* **What to produce**
Whenever a line contains the string "pixels", copy it out of the entries.

* **Source material**

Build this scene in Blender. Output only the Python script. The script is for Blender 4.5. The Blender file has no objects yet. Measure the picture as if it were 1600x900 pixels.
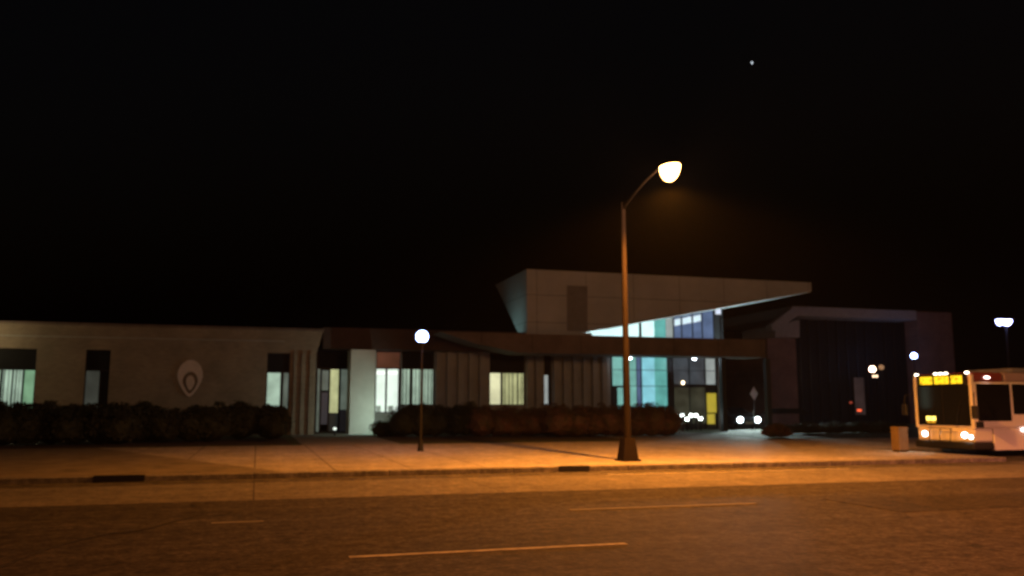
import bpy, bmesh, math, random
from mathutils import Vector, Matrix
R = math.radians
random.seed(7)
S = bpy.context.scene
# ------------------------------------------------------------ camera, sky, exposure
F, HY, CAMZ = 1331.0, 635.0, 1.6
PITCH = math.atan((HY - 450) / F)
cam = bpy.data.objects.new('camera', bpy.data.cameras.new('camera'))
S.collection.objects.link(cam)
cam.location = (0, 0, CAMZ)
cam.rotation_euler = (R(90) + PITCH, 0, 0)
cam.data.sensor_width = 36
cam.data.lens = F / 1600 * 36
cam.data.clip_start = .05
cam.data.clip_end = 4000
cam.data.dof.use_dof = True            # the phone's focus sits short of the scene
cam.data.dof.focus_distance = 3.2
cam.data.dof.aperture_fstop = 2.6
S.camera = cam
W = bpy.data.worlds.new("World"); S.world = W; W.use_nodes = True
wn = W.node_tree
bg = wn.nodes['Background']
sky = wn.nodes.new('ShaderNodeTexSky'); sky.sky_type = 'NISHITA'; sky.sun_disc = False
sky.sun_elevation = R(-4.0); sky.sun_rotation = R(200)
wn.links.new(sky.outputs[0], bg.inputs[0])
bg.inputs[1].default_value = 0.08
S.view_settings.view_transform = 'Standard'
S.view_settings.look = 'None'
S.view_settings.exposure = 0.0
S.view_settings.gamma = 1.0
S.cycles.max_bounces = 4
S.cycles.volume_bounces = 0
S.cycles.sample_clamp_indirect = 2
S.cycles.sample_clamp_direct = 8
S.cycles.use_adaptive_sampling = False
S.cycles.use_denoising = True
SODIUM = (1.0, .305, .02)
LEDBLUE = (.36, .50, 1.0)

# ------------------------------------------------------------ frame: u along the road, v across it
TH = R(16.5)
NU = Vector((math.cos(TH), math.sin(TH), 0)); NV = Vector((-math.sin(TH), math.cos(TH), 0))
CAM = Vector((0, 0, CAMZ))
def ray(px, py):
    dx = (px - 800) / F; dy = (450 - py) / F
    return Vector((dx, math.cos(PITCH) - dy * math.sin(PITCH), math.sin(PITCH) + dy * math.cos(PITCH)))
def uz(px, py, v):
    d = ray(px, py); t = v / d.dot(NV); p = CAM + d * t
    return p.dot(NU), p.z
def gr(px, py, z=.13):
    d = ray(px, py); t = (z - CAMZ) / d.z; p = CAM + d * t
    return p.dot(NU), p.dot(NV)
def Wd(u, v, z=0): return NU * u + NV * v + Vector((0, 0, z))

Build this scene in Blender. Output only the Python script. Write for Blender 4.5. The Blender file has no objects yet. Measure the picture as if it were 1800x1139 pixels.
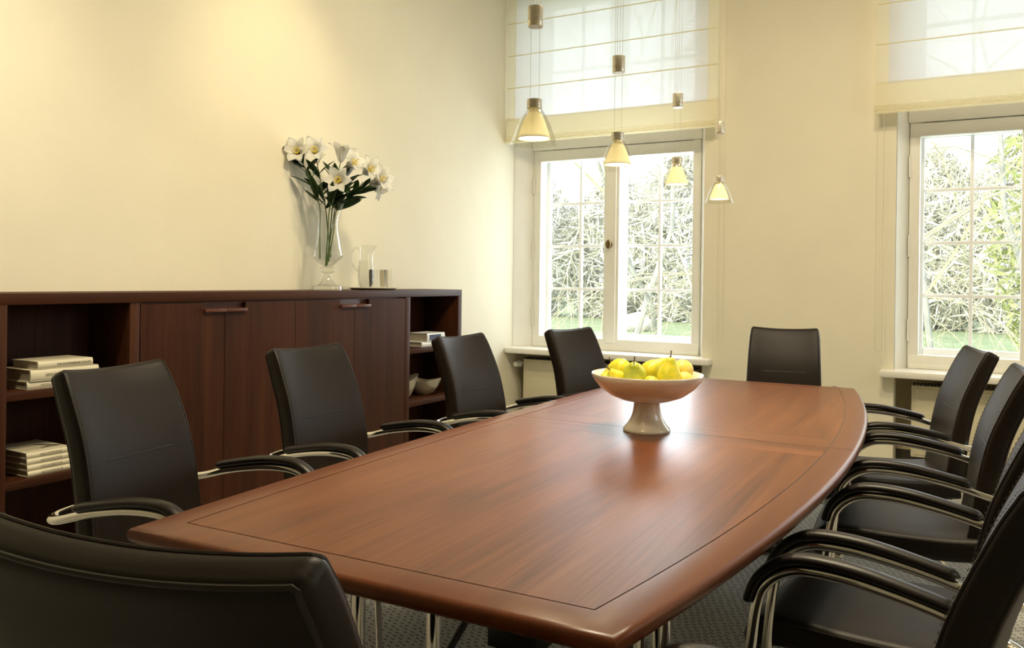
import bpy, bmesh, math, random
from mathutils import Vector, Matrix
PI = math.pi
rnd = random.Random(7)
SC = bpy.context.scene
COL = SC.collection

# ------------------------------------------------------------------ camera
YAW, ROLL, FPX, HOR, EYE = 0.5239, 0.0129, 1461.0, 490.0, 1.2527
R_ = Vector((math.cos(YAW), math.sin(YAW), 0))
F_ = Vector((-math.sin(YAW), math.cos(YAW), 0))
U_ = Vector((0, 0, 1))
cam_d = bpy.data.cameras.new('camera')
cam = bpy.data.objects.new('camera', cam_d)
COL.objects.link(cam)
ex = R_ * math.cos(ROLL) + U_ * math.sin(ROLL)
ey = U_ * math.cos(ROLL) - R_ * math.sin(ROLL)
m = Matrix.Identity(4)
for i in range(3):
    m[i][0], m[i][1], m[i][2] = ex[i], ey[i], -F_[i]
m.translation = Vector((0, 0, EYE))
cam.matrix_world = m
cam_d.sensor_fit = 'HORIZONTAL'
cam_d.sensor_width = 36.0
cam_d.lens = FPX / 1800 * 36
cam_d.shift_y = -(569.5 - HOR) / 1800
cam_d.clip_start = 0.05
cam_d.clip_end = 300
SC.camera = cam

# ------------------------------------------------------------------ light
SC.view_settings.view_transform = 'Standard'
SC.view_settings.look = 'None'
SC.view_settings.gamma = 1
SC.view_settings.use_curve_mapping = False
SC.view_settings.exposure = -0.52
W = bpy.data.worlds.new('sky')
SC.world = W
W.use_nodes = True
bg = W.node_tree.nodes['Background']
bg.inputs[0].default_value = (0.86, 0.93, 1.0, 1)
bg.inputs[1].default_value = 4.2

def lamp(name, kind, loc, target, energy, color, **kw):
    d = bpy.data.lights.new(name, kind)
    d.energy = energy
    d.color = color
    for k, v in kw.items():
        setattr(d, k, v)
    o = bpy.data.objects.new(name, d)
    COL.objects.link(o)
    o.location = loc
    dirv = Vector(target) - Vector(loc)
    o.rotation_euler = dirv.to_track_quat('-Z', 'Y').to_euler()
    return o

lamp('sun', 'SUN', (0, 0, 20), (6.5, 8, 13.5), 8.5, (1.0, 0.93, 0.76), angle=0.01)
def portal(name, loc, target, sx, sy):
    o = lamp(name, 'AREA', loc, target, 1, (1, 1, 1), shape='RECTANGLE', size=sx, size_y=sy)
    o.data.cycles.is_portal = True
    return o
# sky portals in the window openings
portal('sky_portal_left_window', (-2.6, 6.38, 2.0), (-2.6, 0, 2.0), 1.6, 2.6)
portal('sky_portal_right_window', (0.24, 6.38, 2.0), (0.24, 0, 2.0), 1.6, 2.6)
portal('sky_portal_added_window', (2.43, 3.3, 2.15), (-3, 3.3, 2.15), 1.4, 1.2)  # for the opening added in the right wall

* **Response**
Build this scene in Blender. Output only the Python script. The script is for Blender 4.5. The Blender file has no objects yet. Measure the picture as if it were 1600x900 pixels.
Build this scene in Blender. Output only the Python script. Write for Blender 4.5. The Blender file has no objects yet. Measure the picture as if it were 1800x1139 pixels.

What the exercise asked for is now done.